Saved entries
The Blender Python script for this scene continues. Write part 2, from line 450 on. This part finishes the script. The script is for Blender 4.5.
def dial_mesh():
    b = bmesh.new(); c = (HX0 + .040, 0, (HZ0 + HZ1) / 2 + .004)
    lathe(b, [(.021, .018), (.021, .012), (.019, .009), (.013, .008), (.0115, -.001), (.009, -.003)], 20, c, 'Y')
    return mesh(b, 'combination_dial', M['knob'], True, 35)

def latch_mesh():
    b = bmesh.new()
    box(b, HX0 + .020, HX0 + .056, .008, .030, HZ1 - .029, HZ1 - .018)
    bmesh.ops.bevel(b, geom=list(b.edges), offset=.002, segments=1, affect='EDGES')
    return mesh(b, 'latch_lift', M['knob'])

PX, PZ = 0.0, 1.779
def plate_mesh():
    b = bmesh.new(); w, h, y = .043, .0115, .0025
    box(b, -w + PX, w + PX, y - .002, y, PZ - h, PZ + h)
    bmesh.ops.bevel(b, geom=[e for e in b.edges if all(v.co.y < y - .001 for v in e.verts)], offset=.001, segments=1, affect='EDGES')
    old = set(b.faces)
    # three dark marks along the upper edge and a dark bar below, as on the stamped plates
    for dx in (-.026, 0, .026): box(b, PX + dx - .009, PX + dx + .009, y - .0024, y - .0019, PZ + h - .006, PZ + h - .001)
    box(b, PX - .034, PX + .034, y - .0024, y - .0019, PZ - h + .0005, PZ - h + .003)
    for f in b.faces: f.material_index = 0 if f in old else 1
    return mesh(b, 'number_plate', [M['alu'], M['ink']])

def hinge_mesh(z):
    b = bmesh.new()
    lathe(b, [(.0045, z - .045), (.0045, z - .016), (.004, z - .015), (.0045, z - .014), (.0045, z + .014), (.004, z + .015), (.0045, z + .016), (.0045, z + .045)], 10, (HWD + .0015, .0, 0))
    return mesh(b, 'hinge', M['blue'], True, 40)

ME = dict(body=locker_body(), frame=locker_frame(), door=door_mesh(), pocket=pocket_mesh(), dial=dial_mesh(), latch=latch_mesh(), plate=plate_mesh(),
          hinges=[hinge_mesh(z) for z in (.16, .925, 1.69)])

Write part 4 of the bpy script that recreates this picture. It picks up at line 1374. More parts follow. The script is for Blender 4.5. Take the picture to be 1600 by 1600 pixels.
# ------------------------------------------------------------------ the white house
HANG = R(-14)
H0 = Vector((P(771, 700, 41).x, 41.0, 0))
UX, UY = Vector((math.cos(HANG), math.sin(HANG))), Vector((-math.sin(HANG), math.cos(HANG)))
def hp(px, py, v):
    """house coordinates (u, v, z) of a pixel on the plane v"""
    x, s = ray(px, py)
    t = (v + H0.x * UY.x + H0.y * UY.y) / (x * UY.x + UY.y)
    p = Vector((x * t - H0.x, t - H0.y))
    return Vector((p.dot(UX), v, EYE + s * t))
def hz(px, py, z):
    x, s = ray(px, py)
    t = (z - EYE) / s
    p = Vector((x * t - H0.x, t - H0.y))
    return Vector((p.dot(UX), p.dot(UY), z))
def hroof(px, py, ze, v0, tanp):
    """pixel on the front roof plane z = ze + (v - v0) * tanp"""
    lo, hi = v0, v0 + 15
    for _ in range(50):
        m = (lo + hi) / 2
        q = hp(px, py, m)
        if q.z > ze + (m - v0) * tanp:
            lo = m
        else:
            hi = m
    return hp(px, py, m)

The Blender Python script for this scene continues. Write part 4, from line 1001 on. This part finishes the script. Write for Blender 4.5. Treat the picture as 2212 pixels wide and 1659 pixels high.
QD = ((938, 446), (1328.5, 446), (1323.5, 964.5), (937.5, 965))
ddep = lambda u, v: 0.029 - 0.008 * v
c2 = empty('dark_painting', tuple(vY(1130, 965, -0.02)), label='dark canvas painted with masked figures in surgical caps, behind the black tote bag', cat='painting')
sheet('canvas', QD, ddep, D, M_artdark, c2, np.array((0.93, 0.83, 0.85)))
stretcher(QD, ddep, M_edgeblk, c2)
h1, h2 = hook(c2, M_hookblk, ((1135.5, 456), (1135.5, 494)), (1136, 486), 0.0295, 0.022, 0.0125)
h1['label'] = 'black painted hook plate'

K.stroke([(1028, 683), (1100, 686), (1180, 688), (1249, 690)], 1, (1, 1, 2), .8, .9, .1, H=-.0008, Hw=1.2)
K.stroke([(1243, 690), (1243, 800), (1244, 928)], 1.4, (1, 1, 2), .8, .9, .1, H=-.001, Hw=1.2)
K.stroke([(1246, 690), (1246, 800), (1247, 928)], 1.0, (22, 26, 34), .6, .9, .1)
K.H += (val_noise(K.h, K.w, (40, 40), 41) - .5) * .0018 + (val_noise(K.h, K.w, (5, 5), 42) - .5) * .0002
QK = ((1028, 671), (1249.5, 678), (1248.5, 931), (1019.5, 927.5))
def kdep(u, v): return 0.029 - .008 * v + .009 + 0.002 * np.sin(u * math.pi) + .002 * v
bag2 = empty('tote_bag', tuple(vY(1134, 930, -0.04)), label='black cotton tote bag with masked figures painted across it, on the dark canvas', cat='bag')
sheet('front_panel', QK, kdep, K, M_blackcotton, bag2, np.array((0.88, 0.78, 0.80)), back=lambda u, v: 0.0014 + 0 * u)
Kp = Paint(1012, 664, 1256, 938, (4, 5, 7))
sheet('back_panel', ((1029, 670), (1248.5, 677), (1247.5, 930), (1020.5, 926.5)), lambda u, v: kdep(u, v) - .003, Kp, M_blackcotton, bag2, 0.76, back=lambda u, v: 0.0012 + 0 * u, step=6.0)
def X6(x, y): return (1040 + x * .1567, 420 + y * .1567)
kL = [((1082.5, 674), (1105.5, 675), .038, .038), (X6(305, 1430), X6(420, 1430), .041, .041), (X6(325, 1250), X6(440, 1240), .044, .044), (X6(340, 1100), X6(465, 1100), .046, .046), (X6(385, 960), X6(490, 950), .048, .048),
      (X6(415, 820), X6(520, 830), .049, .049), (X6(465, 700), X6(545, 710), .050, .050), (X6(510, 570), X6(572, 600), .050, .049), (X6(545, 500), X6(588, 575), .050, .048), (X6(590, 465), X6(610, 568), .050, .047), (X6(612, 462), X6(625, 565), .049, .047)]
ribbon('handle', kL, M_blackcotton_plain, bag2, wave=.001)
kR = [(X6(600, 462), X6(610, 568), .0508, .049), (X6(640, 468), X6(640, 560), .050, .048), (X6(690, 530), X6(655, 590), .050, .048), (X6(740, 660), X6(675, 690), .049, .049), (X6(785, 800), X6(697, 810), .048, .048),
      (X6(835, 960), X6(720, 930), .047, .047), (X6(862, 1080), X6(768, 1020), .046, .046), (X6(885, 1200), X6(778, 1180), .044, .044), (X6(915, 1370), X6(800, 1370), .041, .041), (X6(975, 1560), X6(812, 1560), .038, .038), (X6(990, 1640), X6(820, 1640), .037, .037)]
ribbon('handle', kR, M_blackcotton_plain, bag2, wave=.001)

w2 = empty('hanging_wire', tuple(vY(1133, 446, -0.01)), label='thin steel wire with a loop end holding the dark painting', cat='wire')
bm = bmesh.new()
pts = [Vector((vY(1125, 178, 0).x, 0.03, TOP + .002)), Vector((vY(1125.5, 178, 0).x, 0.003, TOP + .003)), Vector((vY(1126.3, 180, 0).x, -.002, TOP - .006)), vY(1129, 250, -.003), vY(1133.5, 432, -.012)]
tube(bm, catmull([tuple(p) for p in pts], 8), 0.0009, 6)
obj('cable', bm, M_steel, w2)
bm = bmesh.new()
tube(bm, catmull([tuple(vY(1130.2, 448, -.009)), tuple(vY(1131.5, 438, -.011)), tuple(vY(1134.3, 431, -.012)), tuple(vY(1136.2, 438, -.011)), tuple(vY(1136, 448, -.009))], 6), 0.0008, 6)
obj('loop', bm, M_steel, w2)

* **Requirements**
Using the entries above, return each line in which the word "Python" occurs.

* **Solution for this task**
The Blender Python script for this scene continues. Write part 2, from line 450 on. This part finishes the script. The script is for Blender 4.5.
The Blender Python script for this scene continues. Write part 4, from line 1001 on. This part finishes the script. Write for Blender 4.5. Treat the picture as 2212 pixels wide and 1659 pixels high.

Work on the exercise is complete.